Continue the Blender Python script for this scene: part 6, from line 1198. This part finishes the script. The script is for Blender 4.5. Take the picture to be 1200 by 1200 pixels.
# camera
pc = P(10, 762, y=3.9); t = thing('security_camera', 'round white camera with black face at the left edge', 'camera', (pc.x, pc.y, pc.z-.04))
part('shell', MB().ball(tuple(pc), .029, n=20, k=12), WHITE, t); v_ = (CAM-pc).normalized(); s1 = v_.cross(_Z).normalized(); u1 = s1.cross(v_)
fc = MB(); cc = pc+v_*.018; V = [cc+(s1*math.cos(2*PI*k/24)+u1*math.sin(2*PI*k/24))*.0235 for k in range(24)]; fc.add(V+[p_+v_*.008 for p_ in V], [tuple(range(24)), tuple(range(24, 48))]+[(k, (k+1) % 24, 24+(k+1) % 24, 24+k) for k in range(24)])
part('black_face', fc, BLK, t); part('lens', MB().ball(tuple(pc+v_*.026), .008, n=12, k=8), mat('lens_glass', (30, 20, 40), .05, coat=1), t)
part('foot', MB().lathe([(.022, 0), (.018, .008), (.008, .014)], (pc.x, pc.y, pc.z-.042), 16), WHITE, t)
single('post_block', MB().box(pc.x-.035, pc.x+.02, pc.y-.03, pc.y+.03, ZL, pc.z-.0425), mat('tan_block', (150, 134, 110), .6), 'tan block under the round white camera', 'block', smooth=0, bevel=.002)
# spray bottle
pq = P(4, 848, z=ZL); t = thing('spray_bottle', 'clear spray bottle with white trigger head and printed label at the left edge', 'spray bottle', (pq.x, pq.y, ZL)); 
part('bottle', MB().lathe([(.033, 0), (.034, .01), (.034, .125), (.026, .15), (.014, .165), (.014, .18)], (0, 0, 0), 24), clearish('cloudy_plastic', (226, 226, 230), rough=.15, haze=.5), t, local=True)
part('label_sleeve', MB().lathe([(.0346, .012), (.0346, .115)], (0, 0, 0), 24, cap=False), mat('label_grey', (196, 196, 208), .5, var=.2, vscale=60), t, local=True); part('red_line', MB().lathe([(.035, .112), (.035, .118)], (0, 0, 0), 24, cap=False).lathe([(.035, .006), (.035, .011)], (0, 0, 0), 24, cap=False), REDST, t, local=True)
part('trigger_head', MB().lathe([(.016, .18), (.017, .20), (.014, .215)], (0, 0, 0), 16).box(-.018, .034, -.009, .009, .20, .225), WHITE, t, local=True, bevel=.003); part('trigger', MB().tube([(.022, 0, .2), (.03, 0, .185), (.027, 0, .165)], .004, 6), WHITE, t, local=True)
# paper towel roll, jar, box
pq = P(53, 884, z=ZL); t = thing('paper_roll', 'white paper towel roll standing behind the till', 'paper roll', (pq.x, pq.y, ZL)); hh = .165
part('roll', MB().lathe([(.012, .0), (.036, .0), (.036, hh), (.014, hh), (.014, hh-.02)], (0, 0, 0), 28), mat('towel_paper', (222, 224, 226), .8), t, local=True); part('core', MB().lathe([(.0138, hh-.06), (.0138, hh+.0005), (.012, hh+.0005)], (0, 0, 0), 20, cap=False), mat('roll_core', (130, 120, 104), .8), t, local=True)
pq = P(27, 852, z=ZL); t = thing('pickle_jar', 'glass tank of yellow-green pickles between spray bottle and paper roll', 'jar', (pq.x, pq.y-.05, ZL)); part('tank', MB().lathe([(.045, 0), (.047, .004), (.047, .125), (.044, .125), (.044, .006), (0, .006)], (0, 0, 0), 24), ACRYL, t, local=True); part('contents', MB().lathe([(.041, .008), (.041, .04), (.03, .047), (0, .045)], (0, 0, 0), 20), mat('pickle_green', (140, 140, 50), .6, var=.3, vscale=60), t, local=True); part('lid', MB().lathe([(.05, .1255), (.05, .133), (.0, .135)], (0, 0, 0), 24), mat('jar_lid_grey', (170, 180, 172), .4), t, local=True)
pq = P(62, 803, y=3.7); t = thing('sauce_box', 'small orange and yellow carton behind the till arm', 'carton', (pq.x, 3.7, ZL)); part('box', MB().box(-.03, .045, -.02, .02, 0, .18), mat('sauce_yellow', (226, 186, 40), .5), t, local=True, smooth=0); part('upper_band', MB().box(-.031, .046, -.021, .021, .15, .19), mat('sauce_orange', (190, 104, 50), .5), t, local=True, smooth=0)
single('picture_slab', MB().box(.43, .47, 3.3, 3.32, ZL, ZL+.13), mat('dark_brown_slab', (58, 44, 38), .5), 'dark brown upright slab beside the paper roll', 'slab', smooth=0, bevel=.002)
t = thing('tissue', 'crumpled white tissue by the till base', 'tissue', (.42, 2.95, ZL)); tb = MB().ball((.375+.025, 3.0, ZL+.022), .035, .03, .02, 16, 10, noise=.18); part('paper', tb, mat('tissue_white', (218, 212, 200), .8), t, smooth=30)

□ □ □

Exercise directions
Each line in the material above must be retyped without alteration.

Expected answer
Continue the Blender Python script for this scene: part 6, from line 1198. This part finishes the script. The script is for Blender 4.5. Take the picture to be 1200 by 1200 pixels.
# camera
pc = P(10, 762, y=3.9); t = thing('security_camera', 'round white camera with black face at the left edge', 'camera', (pc.x, pc.y, pc.z-.04))
part('shell', MB().ball(tuple(pc), .029, n=20, k=12), WHITE, t); v_ = (CAM-pc).normalized(); s1 = v_.cross(_Z).normalized(); u1 = s1.cross(v_)
fc = MB(); cc = pc+v_*.018; V = [cc+(s1*math.cos(2*PI*k/24)+u1*math.sin(2*PI*k/24))*.0235 for k in range(24)]; fc.add(V+[p_+v_*.008 for p_ in V], [tuple(range(24)), tuple(range(24, 48))]+[(k, (k+1) % 24, 24+(k+1) % 24, 24+k) for k in range(24)])
part('black_face', fc, BLK, t); part('lens', MB().ball(tuple(pc+v_*.026), .008, n=12, k=8), mat('lens_glass', (30, 20, 40), .05, coat=1), t)
part('foot', MB().lathe([(.022, 0), (.018, .008), (.008, .014)], (pc.x, pc.y, pc.z-.042), 16), WHITE, t)
single('post_block', MB().box(pc.x-.035, pc.x+.02, pc.y-.03, pc.y+.03, ZL, pc.z-.0425), mat('tan_block', (150, 134, 110), .6), 'tan block under the round white camera', 'block', smooth=0, bevel=.002)
# spray bottle
pq = P(4, 848, z=ZL); t = thing('spray_bottle', 'clear spray bottle with white trigger head and printed label at the left edge', 'spray bottle', (pq.x, pq.y, ZL)); 
part('bottle', MB().lathe([(.033, 0), (.034, .01), (.034, .125), (.026, .15), (.014, .165), (.014, .18)], (0, 0, 0), 24), clearish('cloudy_plastic', (226, 226, 230), rough=.15, haze=.5), t, local=True)
part('label_sleeve', MB().lathe([(.0346, .012), (.0346, .115)], (0, 0, 0), 24, cap=False), mat('label_grey', (196, 196, 208), .5, var=.2, vscale=60), t, local=True); part('red_line', MB().lathe([(.035, .112), (.035, .118)], (0, 0, 0), 24, cap=False).lathe([(.035, .006), (.035, .011)], (0, 0, 0), 24, cap=False), REDST, t, local=True)
part('trigger_head', MB().lathe([(.016, .18), (.017, .20), (.014, .215)], (0, 0, 0), 16).box(-.018, .034, -.009, .009, .20, .225), WHITE, t, local=True, bevel=.003); part('trigger', MB().tube([(.022, 0, .2), (.03, 0, .185), (.027, 0, .165)], .004, 6), WHITE, t, local=True)
# paper towel roll, jar, box
pq = P(53, 884, z=ZL); t = thing('paper_roll', 'white paper towel roll standing behind the till', 'paper roll', (pq.x, pq.y, ZL)); hh = .165
part('roll', MB().lathe([(.012, .0), (.036, .0), (.036, hh), (.014, hh), (.014, hh-.02)], (0, 0, 0), 28), mat('towel_paper', (222, 224, 226), .8), t, local=True); part('core', MB().lathe([(.0138, hh-.06), (.0138, hh+.0005), (.012, hh+.0005)], (0, 0, 0), 20, cap=False), mat('roll_core', (130, 120, 104), .8), t, local=True)
pq = P(27, 852, z=ZL); t = thing('pickle_jar', 'glass tank of yellow-green pickles between spray bottle and paper roll', 'jar', (pq.x, pq.y-.05, ZL)); part('tank', MB().lathe([(.045, 0), (.047, .004), (.047, .125), (.044, .125), (.044, .006), (0, .006)], (0, 0, 0), 24), ACRYL, t, local=True); part('contents', MB().lathe([(.041, .008), (.041, .04), (.03, .047), (0, .045)], (0, 0, 0), 20), mat('pickle_green', (140, 140, 50), .6, var=.3, vscale=60), t, local=True); part('lid', MB().lathe([(.05, .1255), (.05, .133), (.0, .135)], (0, 0, 0), 24), mat('jar_lid_grey', (170, 180, 172), .4), t, local=True)
pq = P(62, 803, y=3.7); t = thing('sauce_box', 'small orange and yellow carton behind the till arm', 'carton', (pq.x, 3.7, ZL)); part('box', MB().box(-.03, .045, -.02, .02, 0, .18), mat('sauce_yellow', (226, 186, 40), .5), t, local=True, smooth=0); part('upper_band', MB().box(-.031, .046, -.021, .021, .15, .19), mat('sauce_orange', (190, 104, 50), .5), t, local=True, smooth=0)
single('picture_slab', MB().box(.43, .47, 3.3, 3.32, ZL, ZL+.13), mat('dark_brown_slab', (58, 44, 38), .5), 'dark brown upright slab beside the paper roll', 'slab', smooth=0, bevel=.002)
t = thing('tissue', 'crumpled white tissue by the till base', 'tissue', (.42, 2.95, ZL)); tb = MB().ball((.375+.025, 3.0, ZL+.022), .035, .03, .02, 16, 10, noise=.18); part('paper', tb, mat('tissue_white', (218, 212, 200), .8), t, smooth=30)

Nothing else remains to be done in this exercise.